But what if mothering, nurturing femininity was seen as an asset, rather than a weakness? What if our unique ability, as women, to bear and rear our children, is the legacy we are so hungry for? What if our natural desire to mother can be our biggest feminine strength, no matter our stage in life?
Pregnancy and motherhood come with responsibilities, that’s for sure. Becoming a mother means leaving some selfish and childish desires behind. But responsibility is a mold that can shape us into something beautiful. 
You are here because someone is your mother. No matter where you ended up along the way, you began inside your mother, and she carried you until you were ready to see the world. That kind of self-sacrifice, no matter what other flaws your mother may have, was a gift to you—the opposite of selfishness. Becoming your mother, in that uncertain beginning, was for her the first step toward the kind of love no one can even quantify. Whether she chose to see that journey of love through the rest of your life or not, whether she chose herself over you in years to come or continued to love you sacrificially, the very act of bearing you was one of love. And that, in itself, is a good, good thing. A miraculous opportunity, one that only a woman can take—and one that should never be wasted.
In the end, motherhood is defined by choice, but not in the way we tend to see it now. Becoming a mother is not always the deliberate and thoughtful act that it should be. A mother doesn’t always choose her child in the way that one chooses a car or a house. Before a child is created, you are not a mother; as soon as that individual human life erupts inside you, you are a mother, and you make every choice thereafter as a mother—even the choice to terminate that child’s life. 

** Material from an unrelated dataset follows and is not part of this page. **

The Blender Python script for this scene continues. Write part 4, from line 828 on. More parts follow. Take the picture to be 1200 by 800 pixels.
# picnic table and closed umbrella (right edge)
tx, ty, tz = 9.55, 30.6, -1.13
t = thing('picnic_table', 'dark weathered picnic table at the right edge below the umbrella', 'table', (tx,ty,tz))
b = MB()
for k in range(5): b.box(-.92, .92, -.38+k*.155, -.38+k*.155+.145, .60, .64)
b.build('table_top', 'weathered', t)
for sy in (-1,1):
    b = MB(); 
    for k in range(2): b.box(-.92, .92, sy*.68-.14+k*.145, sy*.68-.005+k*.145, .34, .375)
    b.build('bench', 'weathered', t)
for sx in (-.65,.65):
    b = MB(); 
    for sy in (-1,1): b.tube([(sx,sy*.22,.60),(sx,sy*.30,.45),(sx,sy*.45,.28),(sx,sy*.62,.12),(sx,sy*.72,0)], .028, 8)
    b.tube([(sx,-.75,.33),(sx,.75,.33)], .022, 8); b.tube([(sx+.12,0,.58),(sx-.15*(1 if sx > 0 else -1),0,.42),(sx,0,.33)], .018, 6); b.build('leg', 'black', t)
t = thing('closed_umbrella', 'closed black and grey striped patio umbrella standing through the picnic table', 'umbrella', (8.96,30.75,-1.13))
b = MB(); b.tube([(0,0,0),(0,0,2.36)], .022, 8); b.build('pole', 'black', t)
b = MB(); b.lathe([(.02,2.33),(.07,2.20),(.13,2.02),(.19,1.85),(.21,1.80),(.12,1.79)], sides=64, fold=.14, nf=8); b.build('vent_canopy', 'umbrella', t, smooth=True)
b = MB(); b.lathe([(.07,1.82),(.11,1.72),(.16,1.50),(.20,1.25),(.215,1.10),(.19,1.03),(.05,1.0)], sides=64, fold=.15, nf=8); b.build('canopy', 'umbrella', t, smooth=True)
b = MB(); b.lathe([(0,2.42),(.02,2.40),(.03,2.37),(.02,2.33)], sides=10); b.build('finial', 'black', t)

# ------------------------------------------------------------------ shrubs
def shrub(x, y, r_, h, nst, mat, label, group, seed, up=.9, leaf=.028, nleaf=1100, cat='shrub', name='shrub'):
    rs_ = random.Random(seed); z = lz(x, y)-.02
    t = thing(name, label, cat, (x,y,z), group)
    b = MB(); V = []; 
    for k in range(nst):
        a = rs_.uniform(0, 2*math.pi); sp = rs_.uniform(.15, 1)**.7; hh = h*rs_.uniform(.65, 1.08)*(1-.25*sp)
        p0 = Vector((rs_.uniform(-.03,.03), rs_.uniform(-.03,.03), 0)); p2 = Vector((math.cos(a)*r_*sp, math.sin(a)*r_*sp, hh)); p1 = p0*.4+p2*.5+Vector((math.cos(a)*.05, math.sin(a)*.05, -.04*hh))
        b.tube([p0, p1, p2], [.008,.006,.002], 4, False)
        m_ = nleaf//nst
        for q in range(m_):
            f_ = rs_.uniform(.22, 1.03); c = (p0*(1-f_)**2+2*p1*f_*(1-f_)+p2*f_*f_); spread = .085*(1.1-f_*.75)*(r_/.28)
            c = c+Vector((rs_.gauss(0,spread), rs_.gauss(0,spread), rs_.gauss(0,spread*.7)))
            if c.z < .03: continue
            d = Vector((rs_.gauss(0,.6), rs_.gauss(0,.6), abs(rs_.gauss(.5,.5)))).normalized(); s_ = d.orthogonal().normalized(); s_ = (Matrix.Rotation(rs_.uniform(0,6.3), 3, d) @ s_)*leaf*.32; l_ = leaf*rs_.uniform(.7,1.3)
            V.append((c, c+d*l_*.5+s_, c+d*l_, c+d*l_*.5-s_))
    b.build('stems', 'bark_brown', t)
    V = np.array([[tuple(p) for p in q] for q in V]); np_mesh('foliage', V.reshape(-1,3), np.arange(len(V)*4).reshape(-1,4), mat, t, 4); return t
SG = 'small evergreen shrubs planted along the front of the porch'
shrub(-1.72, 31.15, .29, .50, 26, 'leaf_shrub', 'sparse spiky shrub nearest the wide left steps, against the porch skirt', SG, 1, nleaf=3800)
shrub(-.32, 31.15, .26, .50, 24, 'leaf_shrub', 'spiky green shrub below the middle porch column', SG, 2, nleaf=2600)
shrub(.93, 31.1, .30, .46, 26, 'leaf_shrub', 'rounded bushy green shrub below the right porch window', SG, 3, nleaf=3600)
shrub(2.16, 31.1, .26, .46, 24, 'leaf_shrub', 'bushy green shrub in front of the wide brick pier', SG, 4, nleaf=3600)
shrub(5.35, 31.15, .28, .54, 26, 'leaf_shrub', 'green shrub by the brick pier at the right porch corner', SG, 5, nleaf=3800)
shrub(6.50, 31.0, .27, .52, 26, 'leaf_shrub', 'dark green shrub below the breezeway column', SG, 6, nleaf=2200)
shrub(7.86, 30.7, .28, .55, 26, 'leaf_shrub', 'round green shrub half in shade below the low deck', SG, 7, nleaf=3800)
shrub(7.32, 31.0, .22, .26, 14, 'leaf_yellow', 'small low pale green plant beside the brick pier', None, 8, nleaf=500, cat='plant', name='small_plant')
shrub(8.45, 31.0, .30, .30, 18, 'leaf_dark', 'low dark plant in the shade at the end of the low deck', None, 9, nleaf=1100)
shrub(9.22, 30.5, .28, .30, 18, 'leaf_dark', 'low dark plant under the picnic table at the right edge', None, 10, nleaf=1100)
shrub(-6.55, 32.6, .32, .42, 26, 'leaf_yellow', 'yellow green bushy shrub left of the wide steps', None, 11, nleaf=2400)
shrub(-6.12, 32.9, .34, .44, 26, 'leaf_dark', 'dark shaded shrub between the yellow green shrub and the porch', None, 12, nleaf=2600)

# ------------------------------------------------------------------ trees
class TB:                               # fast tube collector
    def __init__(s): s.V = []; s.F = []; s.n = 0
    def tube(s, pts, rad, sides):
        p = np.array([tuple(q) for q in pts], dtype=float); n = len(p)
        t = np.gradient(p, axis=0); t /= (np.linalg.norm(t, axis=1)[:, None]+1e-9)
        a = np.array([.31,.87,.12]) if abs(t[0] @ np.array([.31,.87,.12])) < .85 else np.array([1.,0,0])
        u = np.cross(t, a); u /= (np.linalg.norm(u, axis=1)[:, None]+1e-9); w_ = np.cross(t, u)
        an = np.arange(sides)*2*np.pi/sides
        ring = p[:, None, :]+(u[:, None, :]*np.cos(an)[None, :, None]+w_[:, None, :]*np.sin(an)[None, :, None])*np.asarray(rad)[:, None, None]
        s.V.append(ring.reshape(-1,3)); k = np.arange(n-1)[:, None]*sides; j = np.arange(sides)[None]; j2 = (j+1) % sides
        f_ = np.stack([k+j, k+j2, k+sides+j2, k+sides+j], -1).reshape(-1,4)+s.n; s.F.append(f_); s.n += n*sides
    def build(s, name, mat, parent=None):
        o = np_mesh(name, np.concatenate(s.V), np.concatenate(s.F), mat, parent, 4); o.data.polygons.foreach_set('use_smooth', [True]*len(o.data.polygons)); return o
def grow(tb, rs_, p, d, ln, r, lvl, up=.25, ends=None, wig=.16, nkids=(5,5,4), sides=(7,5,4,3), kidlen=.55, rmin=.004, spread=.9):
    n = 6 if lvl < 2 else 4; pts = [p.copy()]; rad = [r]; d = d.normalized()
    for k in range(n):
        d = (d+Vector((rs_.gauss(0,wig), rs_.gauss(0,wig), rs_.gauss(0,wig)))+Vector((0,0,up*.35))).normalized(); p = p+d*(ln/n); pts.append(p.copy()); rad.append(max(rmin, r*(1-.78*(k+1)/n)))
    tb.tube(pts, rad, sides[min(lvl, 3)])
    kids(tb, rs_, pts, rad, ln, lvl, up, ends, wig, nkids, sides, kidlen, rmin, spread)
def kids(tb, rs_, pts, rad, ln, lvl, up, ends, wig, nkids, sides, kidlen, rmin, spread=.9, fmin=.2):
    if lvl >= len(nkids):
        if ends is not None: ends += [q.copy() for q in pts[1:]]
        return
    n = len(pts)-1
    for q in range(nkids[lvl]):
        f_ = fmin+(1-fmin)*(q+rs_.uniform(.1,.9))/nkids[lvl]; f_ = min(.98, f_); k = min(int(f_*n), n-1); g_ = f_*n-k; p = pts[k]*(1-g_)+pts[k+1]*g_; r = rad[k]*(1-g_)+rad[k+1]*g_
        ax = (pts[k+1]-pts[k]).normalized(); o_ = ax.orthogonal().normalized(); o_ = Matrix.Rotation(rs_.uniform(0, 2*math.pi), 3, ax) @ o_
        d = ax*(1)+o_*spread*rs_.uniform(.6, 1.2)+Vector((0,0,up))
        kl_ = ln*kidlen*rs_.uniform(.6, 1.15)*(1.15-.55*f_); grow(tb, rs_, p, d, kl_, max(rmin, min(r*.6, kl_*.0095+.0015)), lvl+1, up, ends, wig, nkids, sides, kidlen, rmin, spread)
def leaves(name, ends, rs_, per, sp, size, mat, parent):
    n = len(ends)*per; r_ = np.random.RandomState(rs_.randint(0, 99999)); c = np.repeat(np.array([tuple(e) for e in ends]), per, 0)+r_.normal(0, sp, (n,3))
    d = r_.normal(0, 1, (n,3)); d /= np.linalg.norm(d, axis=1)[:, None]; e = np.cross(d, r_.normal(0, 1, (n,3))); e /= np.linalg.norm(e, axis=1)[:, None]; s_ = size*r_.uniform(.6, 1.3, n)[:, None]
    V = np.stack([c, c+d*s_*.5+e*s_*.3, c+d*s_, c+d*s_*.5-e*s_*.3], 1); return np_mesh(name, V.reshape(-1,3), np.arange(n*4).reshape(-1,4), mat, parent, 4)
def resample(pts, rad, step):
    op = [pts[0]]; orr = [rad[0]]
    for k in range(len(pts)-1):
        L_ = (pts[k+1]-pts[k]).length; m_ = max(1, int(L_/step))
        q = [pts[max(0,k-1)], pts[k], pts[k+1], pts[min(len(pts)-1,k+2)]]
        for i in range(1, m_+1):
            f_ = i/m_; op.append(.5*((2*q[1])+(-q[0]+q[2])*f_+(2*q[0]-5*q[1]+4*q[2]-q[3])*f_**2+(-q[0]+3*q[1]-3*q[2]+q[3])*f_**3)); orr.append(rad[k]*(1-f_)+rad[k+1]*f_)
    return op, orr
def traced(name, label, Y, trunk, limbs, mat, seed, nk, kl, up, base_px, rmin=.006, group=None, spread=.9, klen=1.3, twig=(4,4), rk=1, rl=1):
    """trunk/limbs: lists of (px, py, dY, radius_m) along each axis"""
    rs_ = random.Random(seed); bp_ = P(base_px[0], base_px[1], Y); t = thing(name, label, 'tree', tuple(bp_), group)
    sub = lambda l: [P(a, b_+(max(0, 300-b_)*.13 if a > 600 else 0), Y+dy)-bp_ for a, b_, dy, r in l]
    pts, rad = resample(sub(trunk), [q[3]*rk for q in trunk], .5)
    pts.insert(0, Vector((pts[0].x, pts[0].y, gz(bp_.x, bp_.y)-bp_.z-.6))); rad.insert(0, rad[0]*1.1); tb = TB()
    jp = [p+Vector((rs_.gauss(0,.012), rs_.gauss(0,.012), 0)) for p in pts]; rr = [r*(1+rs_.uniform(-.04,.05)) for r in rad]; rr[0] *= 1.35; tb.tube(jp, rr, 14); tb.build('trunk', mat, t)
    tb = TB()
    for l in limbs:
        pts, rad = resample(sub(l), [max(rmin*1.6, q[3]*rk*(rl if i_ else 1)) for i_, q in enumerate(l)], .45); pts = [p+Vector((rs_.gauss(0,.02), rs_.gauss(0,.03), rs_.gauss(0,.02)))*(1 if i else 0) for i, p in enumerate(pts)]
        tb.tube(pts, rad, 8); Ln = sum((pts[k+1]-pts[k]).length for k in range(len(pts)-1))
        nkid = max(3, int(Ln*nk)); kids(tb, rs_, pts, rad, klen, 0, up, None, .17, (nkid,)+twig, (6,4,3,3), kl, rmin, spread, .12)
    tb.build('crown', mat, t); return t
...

The real choice in mothering, then, lies in how we respond to motherhood when we receive it. Will we choose to love, to grow, to accept the responsibility that comes with our womanhood, to open ourselves up to the beauty and the life inside us? Or will we choose to abandon that gift and deny its possibilities? 
Some say that in terminating a pregnancy, the mother is only saying goodbye to the possibility, the potential of a child. This is not so.
In reality, there already is a child existent, vibrant, new. The choice to terminate only eliminates the possibilities that await that child in his or her future. It doesn’t erase your child. It doesn’t erase your motherhood. It simply ends a process that could have been the beginning of everything good in your life, and leaves you bereft, the mother of a dead offspring. It takes away all future choices. 
The choice to embrace a child, then, does exactly the opposite. It gives way to the future and all its forks in the road. It proudly accepts the mantle of motherhood, rather than trying to hide it. It denies the selfishness of fear and replaces it with hope. It makes a mother stronger, more loving, more selfless, more in tune with every good thing we are made to be. It gives the child a chance to choose his or her own path. 
In abortion there is only one possibility. In the life of a new baby, there is nothing but possibility ahead. Embracing life, then, is actually the most pro-choice you can be. 
       To the woman afraid to have her baby: you may get an inkling of it now, but you have no idea the untouchable, all-forsaking love you are capable of until you’ve held that child in your arms. There is no strength stronger than that of a woman whose love enables her to give up her life for her child. There is no human force more empowering than the love-fueled courage you will find within yourself as you contemplate the life growing within you.
        Don’t give up on your motherhood.